Another student describes creating fake backstories for questionable clothing items: "I told them my Ramones shirt was a family heirloom from my punk rock aunt. I don't have a punk rock aunt. I don't even have an aunt. But it seemed safer than admitting I bought it at Target."
The Madison Chen Resolution: Justice Delayed
After three weeks of investigation, including testimony from the campus Grunge Culture Advocacy Group and a formal statement from the Kurt Cobain Estate (which declined to comment), Madison was cleared to continue wearing her Nirvana shirt—but only after completing a "Music History and Cultural Appreciation Workshop" and agreeing to include a disclaimer in future presentations acknowledging "the complex relationship between fashion choices and cultural sensitivity."

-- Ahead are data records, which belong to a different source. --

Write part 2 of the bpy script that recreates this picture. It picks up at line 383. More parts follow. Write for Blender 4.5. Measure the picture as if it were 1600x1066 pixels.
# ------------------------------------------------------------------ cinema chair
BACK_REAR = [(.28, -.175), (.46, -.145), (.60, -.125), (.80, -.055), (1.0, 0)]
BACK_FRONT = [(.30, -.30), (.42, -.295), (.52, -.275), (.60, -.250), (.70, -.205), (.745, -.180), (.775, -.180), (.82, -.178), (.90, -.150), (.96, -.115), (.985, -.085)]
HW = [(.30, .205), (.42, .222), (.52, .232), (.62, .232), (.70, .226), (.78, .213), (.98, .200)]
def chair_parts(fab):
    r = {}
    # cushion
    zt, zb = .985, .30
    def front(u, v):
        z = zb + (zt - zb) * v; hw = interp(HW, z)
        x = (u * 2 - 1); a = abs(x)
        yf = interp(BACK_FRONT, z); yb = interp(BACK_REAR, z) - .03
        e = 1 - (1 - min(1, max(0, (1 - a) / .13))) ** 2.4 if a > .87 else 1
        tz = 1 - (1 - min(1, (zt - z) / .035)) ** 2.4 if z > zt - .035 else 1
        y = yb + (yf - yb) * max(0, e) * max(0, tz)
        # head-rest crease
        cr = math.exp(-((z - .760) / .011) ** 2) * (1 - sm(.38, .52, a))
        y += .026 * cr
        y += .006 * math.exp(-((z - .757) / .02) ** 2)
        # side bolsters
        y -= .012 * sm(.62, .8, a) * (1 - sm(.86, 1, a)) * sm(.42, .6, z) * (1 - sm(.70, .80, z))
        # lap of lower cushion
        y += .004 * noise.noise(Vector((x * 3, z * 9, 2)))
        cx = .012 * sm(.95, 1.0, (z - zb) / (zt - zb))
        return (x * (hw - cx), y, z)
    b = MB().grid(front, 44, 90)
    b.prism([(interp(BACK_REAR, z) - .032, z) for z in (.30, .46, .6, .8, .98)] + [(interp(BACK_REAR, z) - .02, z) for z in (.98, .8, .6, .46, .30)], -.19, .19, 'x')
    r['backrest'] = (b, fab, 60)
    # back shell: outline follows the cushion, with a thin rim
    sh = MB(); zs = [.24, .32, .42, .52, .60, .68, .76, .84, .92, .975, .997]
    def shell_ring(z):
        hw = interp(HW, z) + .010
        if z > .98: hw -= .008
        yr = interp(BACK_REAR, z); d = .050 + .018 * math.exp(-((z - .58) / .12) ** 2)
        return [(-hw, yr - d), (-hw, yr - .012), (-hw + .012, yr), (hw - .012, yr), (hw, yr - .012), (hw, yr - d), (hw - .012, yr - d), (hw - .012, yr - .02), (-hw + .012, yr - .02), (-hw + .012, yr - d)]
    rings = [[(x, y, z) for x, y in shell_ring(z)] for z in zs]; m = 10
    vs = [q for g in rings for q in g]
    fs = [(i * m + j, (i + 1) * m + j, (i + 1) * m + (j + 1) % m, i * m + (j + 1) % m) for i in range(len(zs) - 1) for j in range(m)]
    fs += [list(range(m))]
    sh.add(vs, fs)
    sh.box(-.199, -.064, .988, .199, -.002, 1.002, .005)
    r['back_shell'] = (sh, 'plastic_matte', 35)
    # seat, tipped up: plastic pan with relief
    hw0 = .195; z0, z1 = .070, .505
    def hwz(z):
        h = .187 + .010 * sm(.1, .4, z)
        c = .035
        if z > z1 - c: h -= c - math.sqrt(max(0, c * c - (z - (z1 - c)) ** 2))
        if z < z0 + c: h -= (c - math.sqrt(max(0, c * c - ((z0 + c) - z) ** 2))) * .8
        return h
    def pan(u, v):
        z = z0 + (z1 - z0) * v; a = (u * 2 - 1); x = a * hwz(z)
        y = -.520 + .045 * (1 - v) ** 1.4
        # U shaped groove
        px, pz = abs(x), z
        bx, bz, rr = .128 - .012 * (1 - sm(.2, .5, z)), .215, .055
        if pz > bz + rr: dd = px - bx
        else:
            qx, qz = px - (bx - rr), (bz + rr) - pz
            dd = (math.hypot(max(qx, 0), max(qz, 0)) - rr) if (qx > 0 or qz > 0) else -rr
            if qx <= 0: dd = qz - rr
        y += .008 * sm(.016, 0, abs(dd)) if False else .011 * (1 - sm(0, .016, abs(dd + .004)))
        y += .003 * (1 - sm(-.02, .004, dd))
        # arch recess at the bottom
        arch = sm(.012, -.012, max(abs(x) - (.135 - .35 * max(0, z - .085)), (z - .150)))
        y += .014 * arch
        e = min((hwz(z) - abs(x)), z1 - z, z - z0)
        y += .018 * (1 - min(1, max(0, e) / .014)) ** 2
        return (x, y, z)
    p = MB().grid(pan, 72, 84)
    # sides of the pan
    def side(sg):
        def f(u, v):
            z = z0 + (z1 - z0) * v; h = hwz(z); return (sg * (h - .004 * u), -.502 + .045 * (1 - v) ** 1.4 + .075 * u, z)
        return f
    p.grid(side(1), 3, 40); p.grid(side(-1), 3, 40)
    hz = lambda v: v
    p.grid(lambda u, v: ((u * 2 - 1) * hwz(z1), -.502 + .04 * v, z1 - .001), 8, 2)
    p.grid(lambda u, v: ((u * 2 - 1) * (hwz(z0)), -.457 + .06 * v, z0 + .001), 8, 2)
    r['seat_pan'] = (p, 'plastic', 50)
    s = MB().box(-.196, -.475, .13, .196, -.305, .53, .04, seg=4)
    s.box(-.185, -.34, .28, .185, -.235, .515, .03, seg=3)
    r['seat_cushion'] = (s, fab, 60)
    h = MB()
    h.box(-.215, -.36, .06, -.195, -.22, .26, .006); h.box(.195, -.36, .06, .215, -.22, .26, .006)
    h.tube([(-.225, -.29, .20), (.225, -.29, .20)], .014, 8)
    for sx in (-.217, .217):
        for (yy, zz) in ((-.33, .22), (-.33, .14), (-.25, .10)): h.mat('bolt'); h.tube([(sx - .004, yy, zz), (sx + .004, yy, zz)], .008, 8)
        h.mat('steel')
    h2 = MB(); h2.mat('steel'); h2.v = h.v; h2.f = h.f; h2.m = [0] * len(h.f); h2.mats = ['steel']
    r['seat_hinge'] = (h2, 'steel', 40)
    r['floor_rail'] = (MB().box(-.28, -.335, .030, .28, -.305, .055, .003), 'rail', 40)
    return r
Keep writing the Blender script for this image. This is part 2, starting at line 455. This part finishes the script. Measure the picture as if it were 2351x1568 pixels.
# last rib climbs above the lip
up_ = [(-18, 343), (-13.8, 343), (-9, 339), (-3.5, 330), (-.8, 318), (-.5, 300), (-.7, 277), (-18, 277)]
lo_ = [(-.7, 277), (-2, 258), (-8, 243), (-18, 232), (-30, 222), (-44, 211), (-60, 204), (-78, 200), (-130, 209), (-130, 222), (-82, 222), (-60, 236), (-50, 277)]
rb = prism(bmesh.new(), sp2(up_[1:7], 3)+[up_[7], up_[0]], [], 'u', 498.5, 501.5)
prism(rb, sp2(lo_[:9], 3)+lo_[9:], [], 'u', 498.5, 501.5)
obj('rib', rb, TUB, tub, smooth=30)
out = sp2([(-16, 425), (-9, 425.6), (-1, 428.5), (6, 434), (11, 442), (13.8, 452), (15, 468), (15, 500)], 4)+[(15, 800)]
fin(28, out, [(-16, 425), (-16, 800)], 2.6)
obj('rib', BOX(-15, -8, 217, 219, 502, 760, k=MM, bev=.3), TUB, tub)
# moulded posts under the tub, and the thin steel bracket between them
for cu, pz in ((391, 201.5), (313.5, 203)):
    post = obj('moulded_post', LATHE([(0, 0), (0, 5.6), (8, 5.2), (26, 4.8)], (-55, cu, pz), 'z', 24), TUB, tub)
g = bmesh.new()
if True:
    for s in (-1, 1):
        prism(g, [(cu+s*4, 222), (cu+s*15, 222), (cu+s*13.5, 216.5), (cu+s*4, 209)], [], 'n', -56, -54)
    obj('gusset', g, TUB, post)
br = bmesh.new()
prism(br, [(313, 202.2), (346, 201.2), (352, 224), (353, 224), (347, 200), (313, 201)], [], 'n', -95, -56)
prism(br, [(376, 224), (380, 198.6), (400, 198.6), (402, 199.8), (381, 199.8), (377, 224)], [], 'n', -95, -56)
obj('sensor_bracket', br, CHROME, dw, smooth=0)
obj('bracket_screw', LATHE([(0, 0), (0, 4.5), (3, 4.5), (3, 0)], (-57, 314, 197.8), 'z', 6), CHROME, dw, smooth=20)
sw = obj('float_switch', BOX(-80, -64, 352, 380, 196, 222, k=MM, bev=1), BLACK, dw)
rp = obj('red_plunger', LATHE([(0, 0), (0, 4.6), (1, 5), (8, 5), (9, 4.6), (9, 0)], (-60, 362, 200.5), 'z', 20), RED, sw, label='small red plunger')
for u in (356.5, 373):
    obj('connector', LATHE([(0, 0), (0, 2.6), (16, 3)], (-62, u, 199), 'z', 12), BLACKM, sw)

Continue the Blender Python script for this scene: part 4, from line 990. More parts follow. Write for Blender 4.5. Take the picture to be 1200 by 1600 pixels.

The resolution also required Madison to attend weekly "Style Sensitivity Sessions" for the remainder of the semester, where she would "engage in ongoing dialogue about the intersection of personal expression and community responsibility." The total cost to the university for this investigation exceeded $8,000—enough to fund a semester's worth of mental health counseling for struggling students.
The Future of Fashion Fascism
As this trend spreads across American campuses, one has to wonder what comes next. Will students soon need pre-approval for their daily outfits? Will vintage clothing stores be required to include "cultural sensitivity warnings" on band merchandise? Will we see the rise of "Fashion Sensitivity Majors" and "Wardrobe Wellness" graduate programs?
The Madison Chen incident reveals something deeply troubling about contemporary campus culture: the willingness to transform every aspect of human behavior into a potential crisis requiring professional intervention. In an environment where a vintage t-shirt can trigger a three-week investigation, perhaps the real question isn't whether students are making appropriate fashion choices—it's whether higher education has lost its collective mind.
After all, when a $8 thrift store find can generate $8,000 worth of administrative response, maybe the problem isn't the student's outfit. Maybe the problem is the system that thinks a Nirvana t-shirt poses an existential threat to campus safety.
But hey, at least the Fashion Sensitivity Consultants are making bank.